David Snell (1933 - 2021)


The PGA is greatly saddened to report that David Snell, an Honorary Member and acclaimed course designer who excelled at the game’s elite level, has passed away at the age of 87.

Although short in stature, standing just 5 foot 6 inches tall, David was a larger-than-life character who was as funny as he was intelligent according to his great friend and contemporary Hedley Muscroft.

He is also described as one of Great Britain and Ireland’s best players never to have played in the Ryder Cup.

That should have been his reward for defeating Harry Weetman 3 and 2 in the final of the 1959 News of the World Matchplay at Royal Birkdale.

However, unlike the winners of the 1957 and 1961 editions of the tournament who earned automatic selection for the team, David missed out.

“He crossed swords with one of the officials and was not selected,” Muscroft explains. “He was probably the only Matchplay champion not to play Ryder Cup.”

Muscroft does not elaborate on the contretemps but David’s ever-present sense of fun and penchant for arriving at tournaments on a motor bike with his clubs strapped to the fuel tank probably did not meet with approval from officialdom in the staid late 1950s and early 60s.

That was when he was in his pomp as a player and Muscroft, an Honorary PGA Member himself recalls: “David was a great striker of the ball and he had a very long backswing.

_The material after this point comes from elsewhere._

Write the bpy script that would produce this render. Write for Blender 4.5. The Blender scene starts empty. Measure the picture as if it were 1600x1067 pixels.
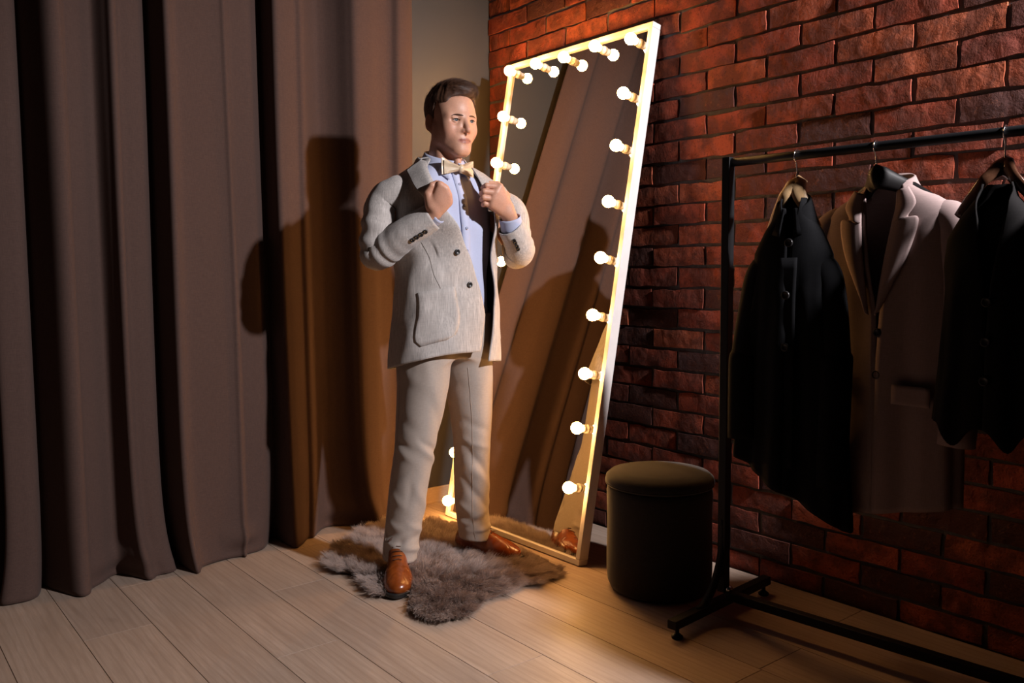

“It was incredible. Sometimes at the top of the backswing he could hit the back of his left leg.

“We had some wonderful times and did a lot together. We played on the Seniors Tour and did a lot of corporate days. We also had a company at the end of the 60s called Rent a Pro Golfer. That was with Liz Kahn and it was quite successful for a while.”

Away from the golf course, David was a keep-fit fanatic and an accomplished poker player.

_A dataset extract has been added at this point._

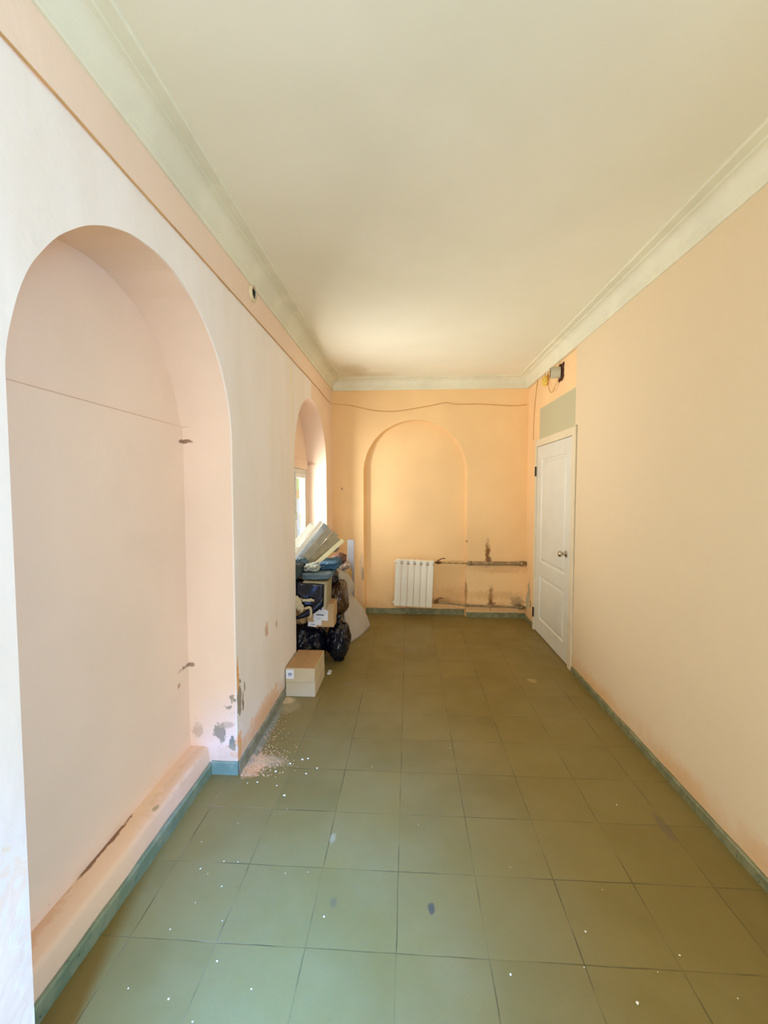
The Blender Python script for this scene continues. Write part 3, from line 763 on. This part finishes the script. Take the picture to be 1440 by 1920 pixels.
# torn beige flaps
def cloth_strip(name, pts, wid, mat, parent=None, label=None, cat=None, th=.003, n=5, seed=0, wr=.01, group=None):
    bm = bmesh.new(); P_ = smooth_path(pts, n); g = []
    for i, p in enumerate(P_):
        t = (P_[min(i + 1, len(P_) - 1)] - P_[max(i - 1, 0)]).normalized(); s = t.cross(Vector(wid[1])).normalized()
        W_ = wid[0] * (1 + .25 * noise.noise(Vector((i * .4, seed, 0))))
        row = []
        for k in range(9):
            q = (k / 8 - .5) * W_
            row.append(bm.verts.new(p + s * q + Vector(wid[1]) * wr * noise.noise(Vector((i * .5, k * .7, seed)))))
        g.append(row)
    for a, b in zip(g, g[1:]):
        for k in range(8): bm.faces.new((a[k], a[k + 1], b[k + 1], b[k]))
    o = link(name, bm, mat, parent, smooth=True); m_ = o.modifiers.new('s', 'SOLIDIFY'); m_.thickness = th; m_.offset = 0
    if label: tag(o, label, cat, group)
    return o
cloth_strip('torn_paper', [(-.93, 3.43, .655), (-.90, 3.41, .62), (-.885, 3.42, .575), (-.90, 3.44, .545)], (.06, (0, -1, 0)), m_card_pale, None, 'torn pale cardboard scrap sticking out beside the wall pier', 'cardboard', .004, seed=3, wr=.03)
cloth_strip('torn_paper', [(-.90, 3.455, .640), (-.86, 3.45, .628), (-.81, 3.452, .632), (-.775, 3.46, .625)], (.020, (0, -1, 0)), m_card_pale, None, 'narrow pale cardboard strip across the black film', 'cardboard', .004, seed=5, wr=.02)
cloth_strip('torn_paper', [(-.895, 3.462, .565), (-.85, 3.455, .560), (-.81, 3.452, .568), (-.80, 3.455, .52), (-.81, 3.46, .48)], (.018, (0, -1, 0)), m_card_pale, None, 'bent pale strip hanging below the black film box', 'cardboard', .004, seed=8, wr=.02)

# folded fabrics on top
lumpy('folded_cloth', (-.965, 3.63, .838), (.062, .18, .065), m_cloth2, 'dark green-grey crumpled cloth beside the wall pier', 'cloth', 2.2, wr=.16, box_=2.6)
lumpy('folded_cloth', (-.782, 3.69, .808), (.130, .18, .026), m_cloth, 'flat blue-grey folded cloth directly above the black film box', 'cloth', 3.3, wr=.05, box_=7, amp=.08)
lumpy('folded_cloth', (-.705, 3.86, .866), (.085, .18, .036), m_cloth_blue, 'deep blue folded cloth near the top of the pile', 'cloth', 6.3, wr=.09, box_=6, amp=.14)
lumpy('folded_cloth', (-.838, 3.70, .860), (.066, .12, .030), m_cloth_lite, 'pale grey folded cloth lying on blue-grey cloths', 'cloth', 8.4, wr=.10, box_=4, amp=.3)
lumpy('folded_cloth', (-.965, 3.77, .893), (.066, .055, .040), m_cloth, 'slate crumpled cloth under the leaning boards', 'cloth', 12.1, wr=.18, box_=2.4)

# leaning boards and profiles
def board(name, lo, hi, width, thick, mat, label, grp=None, prof='flat', face=(0.25, -1, 0.2)):
    lo, hi = Vector(lo), Vector(hi); t = (hi - lo).normalized(); f = Vector(face); f = (f - t * f.dot(t)).normalized(); s = t.cross(f)
    L = (hi - lo).length; M = Matrix((s, f, t)).transposed().to_4x4(); M.translation = lo
    bm = bmesh.new()
    if prof == 'flat': box(bm, (-width / 2, 0, 0), (width / 2, thick, L), M)
    elif prof == 'channel':
        box(bm, (-width / 2, 0, 0), (width / 2, .003, L), M); box(bm, (-width / 2, -.022, 0), (-width / 2 + .003, 0, L), M); box(bm, (width / 2 - .003, -.022, 0), (width / 2, 0, L), M)
    else:
        box(bm, (-width / 2, 0, 0), (width / 2, thick, L), M)
        for q in (-.3, 0, .3): box(bm, (q * width - .004, -.006, 0), (q * width + .004, 0, L), M)
    return tag(link(name, bm, mat, bevel=.0015), label, 'board' if name != 'metal_profile' else 'profile', grp)
def bd(*a, **k): return board(*a, **k)
bd('plastic_board', (-1.10, 3.84, .955), (-.93, 4.10, 1.20), 0.056, .010, m_pvc, 'leftmost white plastic board leaning in the window niche')
bd('plastic_board', (-1.06, 3.82, .905), (-.825, 4.02, 1.235), 0.037, .012, m_white, 'long white board reaching highest in front of the window')
bd('metal_profile', (-1.03, 3.85, .880), (-.785, 4.05, 1.205), 0.062, .010, m_steel, 'shiny grey metal channel between the white boards', prof='channel')
bd('grey_board', (-.985, 3.83, .855), (-.745, 4.02, 1.165), 0.062, .014, m_board_grey, 'grey-brown ribbed board leaning right of the metal channel', prof='rib')
bd('grey_board', (-.925, 3.87, .850), (-.695, 4.07, 1.120), 0.060, .012, m_board_taupe, 'taupe board leaning in the middle of the pile')
bd('grey_board', (-.875, 3.90, .850), (-.675, 4.10, 1.060), 0.056, .012, m_board_grey, 'short grey board leaning just left of the cream batten', prof='rib')
bd('cream_batten', (-.840, 3.80, .862), (-.600, 3.90, 1.075), 0.037, .016, m_cream, 'cream batten leaning diagonally at the right of the boards')

# rags and paper behind
lumpy('rag', (-.74, 4.24, .975), (.060, .09, .055), m_rag, 'mottled brown and white crumpled rag behind the batten tip', 'rag', 21, wr=.22, flat=False)
lumpy('rag', (-.665, 4.10, .870), (.075, .09, .058), m_rag2, 'brown crumpled rag above the grey foam sheet', 'rag', 22, wr=.25, flat=False)
lumpy('rag', (-.640, 4.28, .775), (.060, .10, .050), m_rag, 'whitish crumpled rag on top of the foam sheet', 'rag', 23, wr=.25, flat=False)
lumpy('rag', (-.745, 3.98, .868), (.050, .06, .028), simple('black_rag', srgb(24, 22, 26), .7, bump=.3), 'black rag tucked under the cream batten', 'rag', 25, wr=.2, flat=False)
lumpy('paper_sack', (-.735, 4.57, .40), (.125, .095, .43), m_kraft, 'tall crumpled kraft sack behind the foam sheet', 'sack', 24, wr=.12, box_=3)
bm = bmesh.new(); box(bm, (-.676, 4.70, .0), (-.60, 4.715, .985)); 
tag(link('panel', bm, simple('blue_grey_panel', srgb(160, 160, 166), .6), bevel=.003), 'upright pale blue-grey panel behind the rags', 'panel')

# grey foam sheet
rows_ = [((-.620, 4.12, .002), (-.425, 4.77, .002)), ((-.630, 4.14, .25), (-.500, 4.70, .22)), ((-.640, 4.15, .45), (-.605, 4.60, .385)),
         ((-.655, 4.13, .58), (-.568, 4.50, .50)), ((-.690, 4.02, .72), (-.590, 4.40, .61)), ((-.715, 3.93, .785), (-.655, 4.32, .715)), ((-.765, 3.90, .825), (-.76, 4.24, .79))]
def crv(idx, t):
    pts_ = [Vector(r[idx]) for r in rows_]; n_ = len(pts_) - 1; i = min(int(t * n_), n_ - 1); f = t * n_ - i
    p0, p1, p2, p3 = pts_[max(i - 1, 0)], pts_[i], pts_[i + 1], pts_[min(i + 2, n_)]
    return 0.5 * ((2 * p1) + (p2 - p0) * f + (2 * p0 - 5 * p1 + 4 * p2 - p3) * f * f + (3 * p1 - p0 - 3 * p2 + p3) * f ** 3)
bm = bmesh.new(); g = []
for i in range(37):
    t = i / 36; a, b = crv(0, t), crv(1, t)
    g.append([bm.verts.new(a.lerp(b, k / 16) + Vector((.030 * math.sin(PI * k / 16) * (1 - t * .5) + .006 * noise.noise(Vector((t * 4, k * .2, 0))), 0, 0))) for k in range(17)])
for a, b in zip(g, g[1:]):
    for k in range(16): bm.faces.new((a[k], a[k + 1], b[k + 1], b[k]))
o = tag(link('foam_sheet', bm, m_sheet, smooth=True), 'large pale grey foam sheet draped down the right side of the pile', 'sheet')
sm = o.modifiers.new('s', 'SOLIDIFY'); sm.thickness = .005; sm.offset = 0

# white scrap on floor between low boxes and bag
bm = bmesh.new(); box(bm, (-.675, 3.47, 0), (-.645, 3.54, .010)); tag(link('plastic_scrap', bm, m_pvc, bevel=.002), 'small white plastic scrap on the floor beside the bag', 'scrap')

# ------------------------------------------------------------ chips on the floor
def chip(seed, size):
    r = random.Random(seed); bm = bmesh.new(); bmesh.ops.create_icosphere(bm, subdivisions=1, radius=1)
    for v_ in bm.verts: v_.co = Vector((v_.co.x * size * r.uniform(.6, 1.2), v_.co.y * size * r.uniform(.6, 1.2), max(v_.co.z, -.9) * size * .35 * r.uniform(.8, 1.1)))
    return bm
CH = [(0.328, 1.305, .006), (-.30, 1.455, .006), (-.40, 1.63, .003), (.62, 1.455, .006), (.69, 1.25, .008), (.90, 1.395, .005), (.80, 1.34, .003),
      (.57, 1.34, .004), (1.02, 2.08, .006), (1.0, 1.28, .004), (.85, 1.18, .004), (.66, 1.17, .004), (-.84, 1.62, .005), (-.80, 1.60, .003),
      (-.76, 1.66, .004), (-.72, 1.55, .004), (-.79, 1.48, .003), (-.70, 1.66, .004), (-.62, 1.29, .006), (-.83, 1.38, .004), (-.66, 1.42, .003),
      (-.72, 1.18, .006), (-.62, 1.13, .004), (-.56, 1.05, .006), (-.48, 1.22, .004), (-.86, 1.20, .004), (-.49, 1.62, .003), (-.90, 1.75, .004),
      (-.78, 1.86, .003), (-.58, 1.96, .003), (.25, 2.5, .004), (-.2, 2.3, .004), (.05, 1.9, .003), (.42, 1.7, .003), (.75, 1.62, .003),
      (-.72, 2.23, .010), (-.66, 2.30, .010), (-.60, 2.34, .012), (-.55, 2.22, .009), (-.57, 2.35, .010), (-.50, 2.27, .009), (-.68, 2.12, .007), (-.62, 2.05, .010), (-.79, 2.14, .008), (-.84, 2.13, .006)]
for i, (x, y, s) in enumerate(CH):
    o = link('plaster_chip', chip(i, s * .72), m_chip, loc=(x, y, s * .30))
    if y > 2.0 and x < -.4: tag(o, 'plaster chip scattered on tiles beside the wall pier corner', 'chip', 'plaster chips by the pier corner')
    else: tag(o, 'tiny white plaster chip lying on the open floor tiles', 'chip', 'plaster chips on the open floor')
bm = bmesh.new(); r = random.Random(5)
for i in range(420):
    a = abs(r.gauss(0, .10)); b = r.gauss(0, .09)
    x = XL + .018 + a; y = 2.27 + b + a * .3
    if y < 2.185: y = 2.185 + (2.185 - y) * .3
    s = r.uniform(.0015, .005)
    M = Matrix.Translation((x, y, s * .4)) @ Matrix.Rotation(r.uniform(0, 6), 4, 'Z')
    bmesh.ops.create_icosphere(bm, subdivisions=1, radius=s, matrix=M @ Matrix.Diagonal((1, r.uniform(.5, 1), .6, 1)))
for i in range(160):
    s = r.uniform(.001, .003); x = XL + .02 + abs(r.gauss(0, .05)); y = r.uniform(2.25, 3.05)
    bmesh.ops.create_icosphere(bm, subdivisions=1, radius=s, matrix=Matrix.Translation((x, y, s * .4)))
tag(link('plaster_dust', bm, m_chip2), 'crumbled orange plaster dust heaped along the wall pier foot', 'debris', kind='stuff')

In which case, his decision to lease 155 acres from Worksop College, Nottinghamshire, and build College Pines Golf Club in the early 1990s and run it with his family could be construed as a gamble.

Not least because Worksop Golf Club and Lindrick – clubs David had been attached to for 24 and five years respectively were near neighbours.

“The eighth green at Worksop and our sixth green are probably only a good nine-iron apart,” explains Oli Simms, a PGA Professional who has risen through the ranks from trainee to become the club’s manager.

“They’re ever so close. I don’t know how that went down at the time.”

The venture has proved a resounding success, however. Opened in 1994, it flourishes today and David was involved with it until shortly before his passing.

“David was very hands-on,” says Simms, who began working at College Pines in 1999 as a 15-year-old.

“He played frequently and was involved with everything up until the last few weeks.

“He was quick-witted, very dry and a very kind gentleman – you don’t get many of those, really. No one had a bad word to say about him – that’s not true of many people.

“What’s more, founding your own golf club and knowing it’s going to be here for decades after you’ve gone is quite a feat. It’s one that not many people achieve in a lifetime.”

David is survived by Ann, his wife, daughters Juliet and Rebecca, and sons David junior and Charles, fellow PGA Professional. The PGA extends heartfelt condolences to them on their loss.